If I read the OP and understood it, Old Guy asked and explained the "why." Lot's of brag posts and photos - but no "why."
We all assess our local risk first. Metro vs suburban vs rural makes a difference, and that also impacts the size, capacity, and type of firearm. Add in the specific lifestyle, and then comes the corporate bans which are highly pervasive and often trump any state's permissiveness.
So the why is where you live, what you do, and how permissive the environment - then you assess not only the risk of being assaulted etc but also the risk of being "persecuted" for exercising your 2A rights in your local legal system. Detection and prosecution is a higher risk more often than actual defensive use.
I live in an Open Carry state, in a town where people can and do walk in with a gun in a holster on their hip, male and female - working retail my last OC was. Good for her. Me? Anti gun work policy, employees will be promoted to "Customer" unless you are employed at the rare inner city location where shootings have occurred. Funny how corporate policy is two faced about that. Most are, they follow the typical American pattern that they deny anyone the use of a gun until someone is killed, then it's ok to protect yourself there because it was a demonstrated threat. All too late for the victim, tho. Go figure - that's how authoritarian groups do it, tho.
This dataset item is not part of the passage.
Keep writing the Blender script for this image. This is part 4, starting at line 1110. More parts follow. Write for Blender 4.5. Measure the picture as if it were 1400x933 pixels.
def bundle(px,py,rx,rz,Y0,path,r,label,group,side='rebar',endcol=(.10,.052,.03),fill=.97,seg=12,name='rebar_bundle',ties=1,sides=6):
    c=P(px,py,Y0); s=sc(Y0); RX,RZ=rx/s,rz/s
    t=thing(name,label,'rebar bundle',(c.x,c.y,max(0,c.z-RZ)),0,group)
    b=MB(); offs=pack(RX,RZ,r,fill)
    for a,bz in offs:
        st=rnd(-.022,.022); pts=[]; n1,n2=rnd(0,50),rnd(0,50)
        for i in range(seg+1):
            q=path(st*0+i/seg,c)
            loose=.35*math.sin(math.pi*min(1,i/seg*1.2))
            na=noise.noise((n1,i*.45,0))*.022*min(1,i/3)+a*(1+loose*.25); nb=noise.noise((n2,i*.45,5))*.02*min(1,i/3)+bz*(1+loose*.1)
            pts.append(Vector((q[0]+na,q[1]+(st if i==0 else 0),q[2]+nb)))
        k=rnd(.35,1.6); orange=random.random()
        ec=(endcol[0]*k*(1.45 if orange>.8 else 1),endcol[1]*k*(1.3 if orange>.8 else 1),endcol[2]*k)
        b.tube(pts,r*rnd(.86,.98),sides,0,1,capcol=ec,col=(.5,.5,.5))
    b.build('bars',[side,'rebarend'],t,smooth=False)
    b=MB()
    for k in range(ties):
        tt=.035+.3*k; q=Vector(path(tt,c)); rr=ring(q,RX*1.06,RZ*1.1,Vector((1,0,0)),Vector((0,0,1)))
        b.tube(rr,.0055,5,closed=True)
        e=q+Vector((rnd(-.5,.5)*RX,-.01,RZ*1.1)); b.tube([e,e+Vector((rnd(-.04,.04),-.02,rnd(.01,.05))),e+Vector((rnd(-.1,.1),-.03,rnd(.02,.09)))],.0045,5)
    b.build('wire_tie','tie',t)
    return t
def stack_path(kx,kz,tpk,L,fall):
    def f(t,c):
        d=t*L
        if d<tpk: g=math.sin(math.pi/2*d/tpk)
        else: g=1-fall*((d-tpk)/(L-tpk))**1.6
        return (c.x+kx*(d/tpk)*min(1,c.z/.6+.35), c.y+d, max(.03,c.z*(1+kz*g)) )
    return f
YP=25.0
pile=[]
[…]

BTW, does the NRA Hqs in DC allow carry? Still haven't heard about that.
So, I DON'T carry on a normal workday. Not even to and from because people break into our cars at work - small town but Metro as it is. When I am off the clock, or traveling, that's different.
Kahr CW380, because it's affordable. If used, the gun WILL be seized as evidence and I won't likely get it back for weeks, therefore I will need to have another, and quickly. I don't want to tie up $1,000 in it. Second, it's small enough - very competitive in size and weight to the LCP, which I sold. It has a much better trigger which is only another tenth of an inch longer pull that the G19 - which I sold. It has good working sights and can be upgraded if I choose, later, not rudimentary ones. At close range it might not make a difference - but if I practice at range, which is the recommended thing to do with your personal handgun, decent sights makes the experience better. It improves proficiency and helps when the situation isn't belly shooting close. When it is discharged, it's have much better recoil and handling than said LCP - it's not harshly snappy - which gets you back on target sooner. I can shoot a box of 50 thru it at a practice session where the LCP invited stopping after two magazines. Again, practice and proficiency count for more when under stress, not thinking "it's so small I can forget it's in my pocket" and never taking it to the range at all.
It has a last round hold open and it loads by the slide release - which all duty guns do. There's some points of view that it makes little difference and you should rack the slide to load any defensive gun - but that avoids the issue of loading a magazine against a closed slide. Fail to lock it securely in place and when you do rack it, they frequently fall out. That isn't better, becomes a negative just practicing at the range, and certainly will create a problem just when you already decided you needed more ammo NOW. Nope, professionals avoid weapons with no slide hold opens the same as most modern armies avoid battle rifles that have no bolt carrier hold opens. The AK and G3 are obsolete because of them, among others.
.380? Part and parcel of the improving selection of ammunition. It's not as expensive as it was a few years back, I'm breaking in the Kahr on steel cased Monarch and carrying Hornady American Gunner with XTP bullets. It holds 6 rounds but with a Mag Guts kit can expand to seven and give you a metal round follower, too. That puts the total to eight when carried loaded, again, the size and weight of an LCP if it could do that. A spare mag offers up another seven for a total of 15. If you carry a double stack pistol, will you need to have them all in the gun? Rarely. Most confrontations are handled by informing the aggressor you are armed, much less displaying it, and even less by actually shooting it, which typically involves three shots maximum. I read a lot about people justifying having a 15 shot pistol and carrying it all day - yet for the MOST part, smaller autos are selling well and getting carried. The models and popularity aren't trending toward large duty sized and high capacity guns in the last 15 years - which is exactly why Kahr started up and they are still in business making single stack smaller pistols. Even Glock noticed now that they have saturated the duty gun market and went to a single stack .380. It's their historic antecedent anyway, the Europeans were .380 duty gun users from the start of auto pistol use.
Shot placement is more important than caliber. Practice is more important than comfort. Having a gun that supports both makes it better than one that actually imposes limitations on the carrier. If you won't carry it and won't practice with it then having it becomes the issue. You might not be able to carry at all, but when you do, it should be something you will carry. A smaller, lighter gun easy to carry and easy to shoot makes a better choice.
Why did you choose to carry what you do? Pictures don't explain it.